## DATA SECTION
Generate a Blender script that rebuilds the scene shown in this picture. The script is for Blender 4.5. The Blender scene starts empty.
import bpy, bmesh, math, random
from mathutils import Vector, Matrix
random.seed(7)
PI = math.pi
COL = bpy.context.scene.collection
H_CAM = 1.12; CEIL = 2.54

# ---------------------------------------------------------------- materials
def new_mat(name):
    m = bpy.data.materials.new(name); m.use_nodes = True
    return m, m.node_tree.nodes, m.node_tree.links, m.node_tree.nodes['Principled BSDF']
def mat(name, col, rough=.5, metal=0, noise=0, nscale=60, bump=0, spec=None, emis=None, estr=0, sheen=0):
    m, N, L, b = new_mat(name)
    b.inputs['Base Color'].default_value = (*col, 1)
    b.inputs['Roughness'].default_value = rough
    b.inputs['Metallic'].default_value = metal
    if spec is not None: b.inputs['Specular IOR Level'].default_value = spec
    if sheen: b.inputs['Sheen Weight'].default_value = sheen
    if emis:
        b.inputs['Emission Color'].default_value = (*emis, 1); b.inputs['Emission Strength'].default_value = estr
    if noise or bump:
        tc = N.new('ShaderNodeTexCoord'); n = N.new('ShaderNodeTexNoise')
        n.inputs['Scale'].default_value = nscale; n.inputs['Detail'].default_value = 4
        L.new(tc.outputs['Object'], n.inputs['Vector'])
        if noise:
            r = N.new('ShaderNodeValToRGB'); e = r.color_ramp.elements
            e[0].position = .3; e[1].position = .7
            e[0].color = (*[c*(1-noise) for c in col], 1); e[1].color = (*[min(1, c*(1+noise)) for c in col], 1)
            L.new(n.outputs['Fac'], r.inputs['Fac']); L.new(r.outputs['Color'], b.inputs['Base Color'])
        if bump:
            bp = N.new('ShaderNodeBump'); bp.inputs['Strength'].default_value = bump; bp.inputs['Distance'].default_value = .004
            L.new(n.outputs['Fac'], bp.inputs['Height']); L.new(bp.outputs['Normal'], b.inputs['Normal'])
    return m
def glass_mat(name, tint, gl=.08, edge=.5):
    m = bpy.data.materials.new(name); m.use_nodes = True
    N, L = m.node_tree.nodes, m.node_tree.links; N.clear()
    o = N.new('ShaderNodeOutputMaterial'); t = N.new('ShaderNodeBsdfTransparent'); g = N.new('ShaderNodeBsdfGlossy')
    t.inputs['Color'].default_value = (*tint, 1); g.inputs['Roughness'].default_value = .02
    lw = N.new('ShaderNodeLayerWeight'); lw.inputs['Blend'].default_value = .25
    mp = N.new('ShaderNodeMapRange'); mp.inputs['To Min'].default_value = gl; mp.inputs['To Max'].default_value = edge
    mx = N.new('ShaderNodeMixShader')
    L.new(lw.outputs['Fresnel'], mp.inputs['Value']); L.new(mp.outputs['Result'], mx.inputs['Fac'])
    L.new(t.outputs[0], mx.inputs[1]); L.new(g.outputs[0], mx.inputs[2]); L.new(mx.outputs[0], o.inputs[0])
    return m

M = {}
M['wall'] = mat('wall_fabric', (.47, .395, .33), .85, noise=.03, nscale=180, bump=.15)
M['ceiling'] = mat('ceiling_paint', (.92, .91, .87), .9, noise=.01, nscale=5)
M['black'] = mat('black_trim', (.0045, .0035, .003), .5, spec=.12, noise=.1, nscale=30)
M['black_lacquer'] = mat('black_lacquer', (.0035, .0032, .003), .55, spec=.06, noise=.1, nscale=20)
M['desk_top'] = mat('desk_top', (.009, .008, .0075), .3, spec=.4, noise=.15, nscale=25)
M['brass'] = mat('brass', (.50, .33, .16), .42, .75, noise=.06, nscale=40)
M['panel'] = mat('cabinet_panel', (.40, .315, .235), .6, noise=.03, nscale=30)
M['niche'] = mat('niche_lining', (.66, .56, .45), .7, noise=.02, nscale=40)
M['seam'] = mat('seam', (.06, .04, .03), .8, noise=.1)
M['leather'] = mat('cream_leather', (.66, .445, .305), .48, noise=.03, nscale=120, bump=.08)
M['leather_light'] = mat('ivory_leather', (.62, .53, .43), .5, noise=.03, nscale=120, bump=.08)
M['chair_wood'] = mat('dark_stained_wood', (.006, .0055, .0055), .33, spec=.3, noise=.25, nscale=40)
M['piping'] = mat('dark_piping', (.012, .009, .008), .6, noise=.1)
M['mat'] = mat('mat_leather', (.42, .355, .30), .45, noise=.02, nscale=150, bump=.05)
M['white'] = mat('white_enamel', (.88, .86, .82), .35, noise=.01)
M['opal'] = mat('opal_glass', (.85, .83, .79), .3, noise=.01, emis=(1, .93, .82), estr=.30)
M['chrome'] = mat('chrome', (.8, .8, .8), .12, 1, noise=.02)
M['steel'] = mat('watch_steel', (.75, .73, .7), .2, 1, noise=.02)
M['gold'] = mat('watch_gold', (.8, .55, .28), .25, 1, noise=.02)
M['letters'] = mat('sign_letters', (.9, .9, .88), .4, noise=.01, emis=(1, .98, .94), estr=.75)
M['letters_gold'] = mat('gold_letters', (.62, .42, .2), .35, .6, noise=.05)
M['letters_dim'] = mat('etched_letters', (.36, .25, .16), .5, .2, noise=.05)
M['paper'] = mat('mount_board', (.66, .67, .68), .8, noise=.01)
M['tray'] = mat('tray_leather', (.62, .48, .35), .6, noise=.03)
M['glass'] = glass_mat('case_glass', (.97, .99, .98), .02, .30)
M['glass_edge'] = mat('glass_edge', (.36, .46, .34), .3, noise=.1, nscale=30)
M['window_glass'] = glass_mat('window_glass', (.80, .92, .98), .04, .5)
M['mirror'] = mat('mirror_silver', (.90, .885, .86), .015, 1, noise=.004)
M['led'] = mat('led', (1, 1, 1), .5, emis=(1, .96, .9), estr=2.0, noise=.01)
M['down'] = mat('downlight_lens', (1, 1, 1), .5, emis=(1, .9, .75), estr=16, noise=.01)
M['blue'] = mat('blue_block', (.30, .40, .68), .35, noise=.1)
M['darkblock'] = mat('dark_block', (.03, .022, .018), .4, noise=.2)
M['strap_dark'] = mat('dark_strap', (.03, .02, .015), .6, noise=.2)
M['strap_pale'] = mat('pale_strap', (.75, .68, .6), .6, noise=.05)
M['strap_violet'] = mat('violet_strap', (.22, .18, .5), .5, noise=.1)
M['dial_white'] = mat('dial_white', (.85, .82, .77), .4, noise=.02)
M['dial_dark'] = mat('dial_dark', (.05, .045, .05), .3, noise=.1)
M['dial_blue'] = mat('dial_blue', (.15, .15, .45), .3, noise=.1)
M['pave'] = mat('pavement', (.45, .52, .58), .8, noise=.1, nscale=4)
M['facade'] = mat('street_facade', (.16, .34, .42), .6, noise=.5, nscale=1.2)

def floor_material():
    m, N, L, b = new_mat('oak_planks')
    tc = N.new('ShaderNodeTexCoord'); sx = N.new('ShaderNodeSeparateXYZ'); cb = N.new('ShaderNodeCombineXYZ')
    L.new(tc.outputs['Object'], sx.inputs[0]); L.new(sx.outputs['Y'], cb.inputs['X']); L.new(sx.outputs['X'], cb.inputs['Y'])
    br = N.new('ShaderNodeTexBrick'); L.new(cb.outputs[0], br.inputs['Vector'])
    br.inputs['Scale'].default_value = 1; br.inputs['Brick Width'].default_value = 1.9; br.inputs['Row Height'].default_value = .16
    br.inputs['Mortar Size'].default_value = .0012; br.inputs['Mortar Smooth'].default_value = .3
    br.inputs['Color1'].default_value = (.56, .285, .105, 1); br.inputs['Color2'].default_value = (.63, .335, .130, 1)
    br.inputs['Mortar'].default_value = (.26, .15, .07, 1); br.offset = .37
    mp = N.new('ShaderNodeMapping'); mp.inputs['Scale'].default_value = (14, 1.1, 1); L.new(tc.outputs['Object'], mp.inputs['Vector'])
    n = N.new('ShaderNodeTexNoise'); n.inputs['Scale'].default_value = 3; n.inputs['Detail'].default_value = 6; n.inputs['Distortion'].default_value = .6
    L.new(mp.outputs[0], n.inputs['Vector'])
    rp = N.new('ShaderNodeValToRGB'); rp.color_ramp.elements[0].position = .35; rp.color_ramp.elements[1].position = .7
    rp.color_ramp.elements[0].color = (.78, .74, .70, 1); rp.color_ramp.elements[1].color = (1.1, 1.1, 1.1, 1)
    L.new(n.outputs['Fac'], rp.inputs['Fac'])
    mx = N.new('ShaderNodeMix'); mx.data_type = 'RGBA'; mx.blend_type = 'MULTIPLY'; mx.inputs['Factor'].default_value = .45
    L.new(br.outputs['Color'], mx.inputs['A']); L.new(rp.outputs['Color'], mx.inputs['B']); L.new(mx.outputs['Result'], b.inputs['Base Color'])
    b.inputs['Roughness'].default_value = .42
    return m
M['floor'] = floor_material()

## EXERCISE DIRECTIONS
From the first line of the listing above to the line with "H_CAM = 1.12; CEIL = 2.54", please transcribe each line exactly, both ends included, and nothing beyond that.

## TASK ANSWER
Generate a Blender script that rebuilds the scene shown in this picture. The script is for Blender 4.5. The Blender scene starts empty.
import bpy, bmesh, math, random
from mathutils import Vector, Matrix
random.seed(7)
PI = math.pi
COL = bpy.context.scene.collection
H_CAM = 1.12; CEIL = 2.54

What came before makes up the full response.